Fala muito da equipa e das pessoas que tem na cozinha…
Sou só uma cara. Só represento toda uma equipa e o trabalho que faz diariamente. O trabalho é de todos, cada um com a sua função. Por isso é que existe o cozinheiro de segunda, de terceira, de primeira, o copeiro. A magia é essa. Só acontece se todos estivermos alinhados, é como uma orquestra. Está lá o maestro, mas para se ouvir, todos têm que tocar.
Que papel tem um chef no que toca à formação de equipas?
O chef é o formador. Hoje em dia há muita dificuldade em encontrar profissionais de cozinha que queiram ficar na paixão, porque é uma área que exige muito de nós. Quando os cozinheiros saem da escola de hotelaria, ou não, temos que olhar para a pessoa, perceber se tem potencial, acreditar nela e ensinar todos os dias. A formação não acaba na escola. Eu ainda aprendo com os mestres de cozinha. Se for para uma cozinha com chefs Michelin, estou lá para aprender! A função de um líder é essa, está sempre a ensinar.

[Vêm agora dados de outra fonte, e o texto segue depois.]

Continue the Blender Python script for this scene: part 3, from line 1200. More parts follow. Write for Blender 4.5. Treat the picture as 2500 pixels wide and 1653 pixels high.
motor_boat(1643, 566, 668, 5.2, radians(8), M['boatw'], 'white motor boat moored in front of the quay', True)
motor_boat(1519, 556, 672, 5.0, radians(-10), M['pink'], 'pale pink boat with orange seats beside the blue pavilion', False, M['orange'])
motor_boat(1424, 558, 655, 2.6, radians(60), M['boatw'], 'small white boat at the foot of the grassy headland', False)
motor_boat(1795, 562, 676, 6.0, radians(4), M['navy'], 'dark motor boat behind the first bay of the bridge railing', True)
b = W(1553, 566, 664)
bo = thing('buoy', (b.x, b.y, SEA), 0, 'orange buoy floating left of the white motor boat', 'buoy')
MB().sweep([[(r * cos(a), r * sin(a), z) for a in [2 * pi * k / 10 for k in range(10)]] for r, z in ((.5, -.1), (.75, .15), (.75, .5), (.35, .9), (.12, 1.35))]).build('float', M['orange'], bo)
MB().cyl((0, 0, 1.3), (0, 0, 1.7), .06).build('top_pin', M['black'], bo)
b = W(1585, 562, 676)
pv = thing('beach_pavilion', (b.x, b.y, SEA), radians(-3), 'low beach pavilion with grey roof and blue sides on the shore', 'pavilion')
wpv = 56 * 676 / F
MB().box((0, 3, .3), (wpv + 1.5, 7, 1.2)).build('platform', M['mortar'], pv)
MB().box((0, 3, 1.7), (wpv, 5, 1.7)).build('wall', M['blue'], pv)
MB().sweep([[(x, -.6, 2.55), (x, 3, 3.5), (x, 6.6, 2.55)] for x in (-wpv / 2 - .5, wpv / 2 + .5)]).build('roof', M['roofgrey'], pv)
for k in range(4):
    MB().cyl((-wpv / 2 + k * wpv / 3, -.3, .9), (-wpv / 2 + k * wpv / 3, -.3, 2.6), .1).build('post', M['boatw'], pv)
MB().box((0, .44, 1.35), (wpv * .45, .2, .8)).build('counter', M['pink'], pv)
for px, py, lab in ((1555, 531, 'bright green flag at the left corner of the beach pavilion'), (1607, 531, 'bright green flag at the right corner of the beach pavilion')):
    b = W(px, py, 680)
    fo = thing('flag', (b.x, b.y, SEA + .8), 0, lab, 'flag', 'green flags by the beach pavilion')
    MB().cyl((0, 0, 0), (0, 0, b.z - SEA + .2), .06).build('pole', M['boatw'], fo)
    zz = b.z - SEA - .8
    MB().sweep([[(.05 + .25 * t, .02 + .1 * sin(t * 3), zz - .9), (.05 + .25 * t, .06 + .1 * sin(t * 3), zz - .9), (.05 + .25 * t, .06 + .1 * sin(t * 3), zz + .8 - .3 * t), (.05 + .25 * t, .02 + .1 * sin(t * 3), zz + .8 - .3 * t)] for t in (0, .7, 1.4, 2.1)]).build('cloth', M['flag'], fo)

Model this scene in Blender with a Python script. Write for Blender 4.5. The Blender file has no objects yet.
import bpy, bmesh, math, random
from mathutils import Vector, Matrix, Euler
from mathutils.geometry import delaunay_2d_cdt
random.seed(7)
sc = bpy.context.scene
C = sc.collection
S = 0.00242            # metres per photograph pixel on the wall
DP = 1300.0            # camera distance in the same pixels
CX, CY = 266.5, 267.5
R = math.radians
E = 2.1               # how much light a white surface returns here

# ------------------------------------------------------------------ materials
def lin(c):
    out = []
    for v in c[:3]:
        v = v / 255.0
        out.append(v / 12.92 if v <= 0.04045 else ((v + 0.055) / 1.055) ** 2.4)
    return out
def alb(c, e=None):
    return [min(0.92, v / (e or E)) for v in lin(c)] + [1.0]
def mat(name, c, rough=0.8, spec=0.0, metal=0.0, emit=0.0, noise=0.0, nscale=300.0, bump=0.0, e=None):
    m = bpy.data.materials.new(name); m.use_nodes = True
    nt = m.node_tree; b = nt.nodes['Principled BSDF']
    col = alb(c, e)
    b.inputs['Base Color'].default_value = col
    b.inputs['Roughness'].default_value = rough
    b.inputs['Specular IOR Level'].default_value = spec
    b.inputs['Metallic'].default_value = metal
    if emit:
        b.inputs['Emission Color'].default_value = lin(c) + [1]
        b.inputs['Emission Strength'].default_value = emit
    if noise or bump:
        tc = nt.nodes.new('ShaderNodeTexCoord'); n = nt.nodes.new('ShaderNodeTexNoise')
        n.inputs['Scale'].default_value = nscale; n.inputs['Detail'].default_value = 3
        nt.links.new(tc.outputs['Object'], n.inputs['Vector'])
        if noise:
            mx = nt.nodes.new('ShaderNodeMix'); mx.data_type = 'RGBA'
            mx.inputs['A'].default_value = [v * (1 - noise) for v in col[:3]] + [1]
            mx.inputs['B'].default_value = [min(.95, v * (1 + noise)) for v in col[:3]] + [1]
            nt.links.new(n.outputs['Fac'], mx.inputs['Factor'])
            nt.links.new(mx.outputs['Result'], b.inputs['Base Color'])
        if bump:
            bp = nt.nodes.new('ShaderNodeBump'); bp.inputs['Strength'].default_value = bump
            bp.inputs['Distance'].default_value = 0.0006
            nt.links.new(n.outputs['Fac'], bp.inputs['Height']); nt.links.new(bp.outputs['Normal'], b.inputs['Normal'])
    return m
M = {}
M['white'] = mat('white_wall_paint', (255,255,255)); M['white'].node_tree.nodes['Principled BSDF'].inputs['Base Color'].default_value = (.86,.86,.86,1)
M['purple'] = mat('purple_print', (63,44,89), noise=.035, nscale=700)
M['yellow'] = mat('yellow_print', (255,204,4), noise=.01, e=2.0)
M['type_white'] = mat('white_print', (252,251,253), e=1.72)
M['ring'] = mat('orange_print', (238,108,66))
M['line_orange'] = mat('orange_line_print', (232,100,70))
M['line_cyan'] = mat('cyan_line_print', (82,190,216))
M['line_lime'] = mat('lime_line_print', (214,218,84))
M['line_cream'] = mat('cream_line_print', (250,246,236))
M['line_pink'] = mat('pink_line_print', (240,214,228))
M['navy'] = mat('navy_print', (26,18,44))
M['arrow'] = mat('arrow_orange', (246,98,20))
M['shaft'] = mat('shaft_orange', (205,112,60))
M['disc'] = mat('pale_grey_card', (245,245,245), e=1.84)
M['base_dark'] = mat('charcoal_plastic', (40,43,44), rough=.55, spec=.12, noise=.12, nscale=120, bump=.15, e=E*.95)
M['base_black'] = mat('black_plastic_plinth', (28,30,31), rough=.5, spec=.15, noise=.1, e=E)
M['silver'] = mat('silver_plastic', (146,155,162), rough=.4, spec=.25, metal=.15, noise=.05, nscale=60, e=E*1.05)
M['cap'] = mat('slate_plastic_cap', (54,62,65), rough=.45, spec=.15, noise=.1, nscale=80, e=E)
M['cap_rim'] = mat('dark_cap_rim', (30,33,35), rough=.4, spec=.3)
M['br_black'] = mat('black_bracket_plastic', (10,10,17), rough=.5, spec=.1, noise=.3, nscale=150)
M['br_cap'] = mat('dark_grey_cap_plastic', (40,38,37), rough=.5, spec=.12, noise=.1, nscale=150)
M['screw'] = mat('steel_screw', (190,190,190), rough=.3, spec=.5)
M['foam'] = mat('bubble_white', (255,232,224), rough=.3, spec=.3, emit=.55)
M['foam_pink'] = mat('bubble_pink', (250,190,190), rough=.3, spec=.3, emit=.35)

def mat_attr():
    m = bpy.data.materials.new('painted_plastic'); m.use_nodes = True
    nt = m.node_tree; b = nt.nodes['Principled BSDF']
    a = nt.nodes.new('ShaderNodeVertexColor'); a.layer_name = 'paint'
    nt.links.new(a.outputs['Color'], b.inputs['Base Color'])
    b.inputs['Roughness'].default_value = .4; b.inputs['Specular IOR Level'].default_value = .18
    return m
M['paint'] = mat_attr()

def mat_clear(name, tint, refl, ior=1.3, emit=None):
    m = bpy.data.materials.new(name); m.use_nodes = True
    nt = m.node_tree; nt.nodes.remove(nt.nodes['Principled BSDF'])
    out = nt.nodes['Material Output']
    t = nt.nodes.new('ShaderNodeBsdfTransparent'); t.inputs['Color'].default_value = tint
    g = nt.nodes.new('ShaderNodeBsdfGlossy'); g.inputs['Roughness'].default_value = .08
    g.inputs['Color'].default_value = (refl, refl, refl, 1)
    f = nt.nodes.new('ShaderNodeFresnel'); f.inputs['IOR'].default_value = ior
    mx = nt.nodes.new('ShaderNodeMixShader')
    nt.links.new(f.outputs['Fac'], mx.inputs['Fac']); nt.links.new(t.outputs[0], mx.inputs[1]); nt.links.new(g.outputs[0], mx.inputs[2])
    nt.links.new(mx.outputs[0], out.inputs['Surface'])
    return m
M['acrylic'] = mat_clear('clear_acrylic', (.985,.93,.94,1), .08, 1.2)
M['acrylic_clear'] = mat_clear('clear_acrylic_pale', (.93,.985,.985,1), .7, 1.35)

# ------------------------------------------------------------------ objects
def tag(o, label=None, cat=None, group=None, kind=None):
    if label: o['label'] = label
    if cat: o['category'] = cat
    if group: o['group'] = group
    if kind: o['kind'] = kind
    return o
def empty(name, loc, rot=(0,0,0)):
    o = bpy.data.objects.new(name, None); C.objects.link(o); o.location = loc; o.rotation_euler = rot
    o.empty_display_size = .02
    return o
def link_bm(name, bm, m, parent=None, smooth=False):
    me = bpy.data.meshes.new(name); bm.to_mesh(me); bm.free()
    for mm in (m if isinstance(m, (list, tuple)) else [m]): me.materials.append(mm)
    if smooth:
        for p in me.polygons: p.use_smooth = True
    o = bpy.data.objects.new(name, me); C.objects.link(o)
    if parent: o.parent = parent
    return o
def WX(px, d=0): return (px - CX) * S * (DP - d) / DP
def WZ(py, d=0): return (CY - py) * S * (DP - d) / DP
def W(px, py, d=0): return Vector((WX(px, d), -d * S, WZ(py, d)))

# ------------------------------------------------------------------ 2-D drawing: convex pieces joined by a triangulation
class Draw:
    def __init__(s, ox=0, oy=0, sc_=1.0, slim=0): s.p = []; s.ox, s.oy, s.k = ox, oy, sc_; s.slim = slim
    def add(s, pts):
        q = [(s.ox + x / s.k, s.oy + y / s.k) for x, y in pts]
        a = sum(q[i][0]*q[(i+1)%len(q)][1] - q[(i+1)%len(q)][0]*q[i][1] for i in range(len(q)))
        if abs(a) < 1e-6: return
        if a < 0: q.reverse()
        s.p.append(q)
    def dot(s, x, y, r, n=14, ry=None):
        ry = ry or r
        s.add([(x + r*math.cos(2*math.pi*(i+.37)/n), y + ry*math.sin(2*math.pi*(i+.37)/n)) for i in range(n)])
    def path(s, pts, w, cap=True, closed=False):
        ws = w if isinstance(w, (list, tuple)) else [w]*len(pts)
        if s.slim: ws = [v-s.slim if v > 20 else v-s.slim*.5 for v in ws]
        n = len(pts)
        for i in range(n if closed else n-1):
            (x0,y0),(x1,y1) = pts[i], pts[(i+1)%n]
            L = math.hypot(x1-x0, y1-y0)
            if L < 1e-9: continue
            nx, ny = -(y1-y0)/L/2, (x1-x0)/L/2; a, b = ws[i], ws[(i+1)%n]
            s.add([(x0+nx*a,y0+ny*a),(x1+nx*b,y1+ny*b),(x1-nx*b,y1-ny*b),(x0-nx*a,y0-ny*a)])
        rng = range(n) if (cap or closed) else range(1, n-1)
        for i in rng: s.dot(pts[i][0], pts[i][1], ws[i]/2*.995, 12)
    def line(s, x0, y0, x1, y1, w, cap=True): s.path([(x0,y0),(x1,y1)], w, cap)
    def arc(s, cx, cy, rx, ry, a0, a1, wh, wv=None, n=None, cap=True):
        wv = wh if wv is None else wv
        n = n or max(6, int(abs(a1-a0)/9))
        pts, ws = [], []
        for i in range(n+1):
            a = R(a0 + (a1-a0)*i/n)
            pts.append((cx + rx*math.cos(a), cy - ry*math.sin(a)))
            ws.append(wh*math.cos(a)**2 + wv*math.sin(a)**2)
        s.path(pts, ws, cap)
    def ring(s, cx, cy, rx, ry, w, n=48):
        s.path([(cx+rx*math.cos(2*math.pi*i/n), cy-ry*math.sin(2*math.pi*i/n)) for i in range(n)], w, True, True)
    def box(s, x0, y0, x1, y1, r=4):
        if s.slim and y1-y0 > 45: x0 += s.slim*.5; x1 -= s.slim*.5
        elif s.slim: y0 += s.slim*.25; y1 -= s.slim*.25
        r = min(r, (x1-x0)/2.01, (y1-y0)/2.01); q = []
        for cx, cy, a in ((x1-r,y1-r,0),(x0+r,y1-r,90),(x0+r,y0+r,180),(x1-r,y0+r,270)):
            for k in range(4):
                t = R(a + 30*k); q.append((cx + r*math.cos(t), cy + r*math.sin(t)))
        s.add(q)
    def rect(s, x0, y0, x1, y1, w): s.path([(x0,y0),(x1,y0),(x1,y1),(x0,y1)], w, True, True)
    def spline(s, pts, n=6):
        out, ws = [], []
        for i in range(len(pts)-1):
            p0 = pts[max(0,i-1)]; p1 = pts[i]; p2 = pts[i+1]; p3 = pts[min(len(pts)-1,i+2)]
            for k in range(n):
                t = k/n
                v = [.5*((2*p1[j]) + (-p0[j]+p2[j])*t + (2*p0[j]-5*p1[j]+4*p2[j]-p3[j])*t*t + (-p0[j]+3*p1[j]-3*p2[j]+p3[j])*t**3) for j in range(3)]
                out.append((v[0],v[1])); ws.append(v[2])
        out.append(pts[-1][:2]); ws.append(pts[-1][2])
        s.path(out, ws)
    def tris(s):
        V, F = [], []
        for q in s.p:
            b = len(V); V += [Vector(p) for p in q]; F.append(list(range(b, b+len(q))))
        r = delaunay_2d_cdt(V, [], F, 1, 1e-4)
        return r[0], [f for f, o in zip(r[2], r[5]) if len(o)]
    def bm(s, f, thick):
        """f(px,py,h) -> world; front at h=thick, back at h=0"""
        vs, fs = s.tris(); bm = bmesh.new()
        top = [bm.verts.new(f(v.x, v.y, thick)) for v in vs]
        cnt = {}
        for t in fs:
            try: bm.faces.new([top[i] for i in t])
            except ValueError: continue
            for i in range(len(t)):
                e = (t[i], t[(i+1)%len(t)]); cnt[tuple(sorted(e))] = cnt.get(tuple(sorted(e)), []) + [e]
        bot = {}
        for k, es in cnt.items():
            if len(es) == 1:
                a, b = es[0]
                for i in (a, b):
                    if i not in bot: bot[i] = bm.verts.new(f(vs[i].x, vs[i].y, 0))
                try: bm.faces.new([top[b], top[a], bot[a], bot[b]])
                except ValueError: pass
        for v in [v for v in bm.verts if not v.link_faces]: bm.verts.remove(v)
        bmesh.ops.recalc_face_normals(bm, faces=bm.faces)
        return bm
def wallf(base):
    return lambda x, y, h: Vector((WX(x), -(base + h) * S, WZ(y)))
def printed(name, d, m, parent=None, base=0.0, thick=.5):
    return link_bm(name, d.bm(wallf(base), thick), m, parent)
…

Qual o principal desafio que os chefs enfrentam atualmente?
Hoje em dia há falta de pessoas na nossa área, de cozinheiros. É muito difícil neste momento corresponder às expetativas do nosso cliente. Como digo, tentamos todos os dias dar o nosso melhor, e é esse o objetivo, trabalhar para uma cozinha de excelência. Mas com muitas dificuldades, formação e paciência.
Como descreveria a representação feminina no mundo dos chefs de cozinha?
A representação é pequenina, [mas] já há algumas mulheres a aparecer. É engraçado que a cozinha de casa é nossa. Depois a alta cozinha, não sei porquê, é o homem que a representa. Acredito que aos poucos a mulher vai conseguir ganhar a sua garra e força dentro da cozinha. Ainda ontem [29 de junho] uma menina ganhou o prémio Chef de Cozinha do Ano. Fiquei muito contente, sem conhecer o trabalho. Achei interessante porque isso é uma das coisas que já digo há anos – às vezes [as mulheres] nem chegam às finalistas [no concurso].
Que conselho deixa para a próxima geração?
Que venham com garra, que acreditem tanto como eu. É difícil, mas é gratificante. A cozinha tira-nos muito tempo, mas também nos dá coisas muito boas.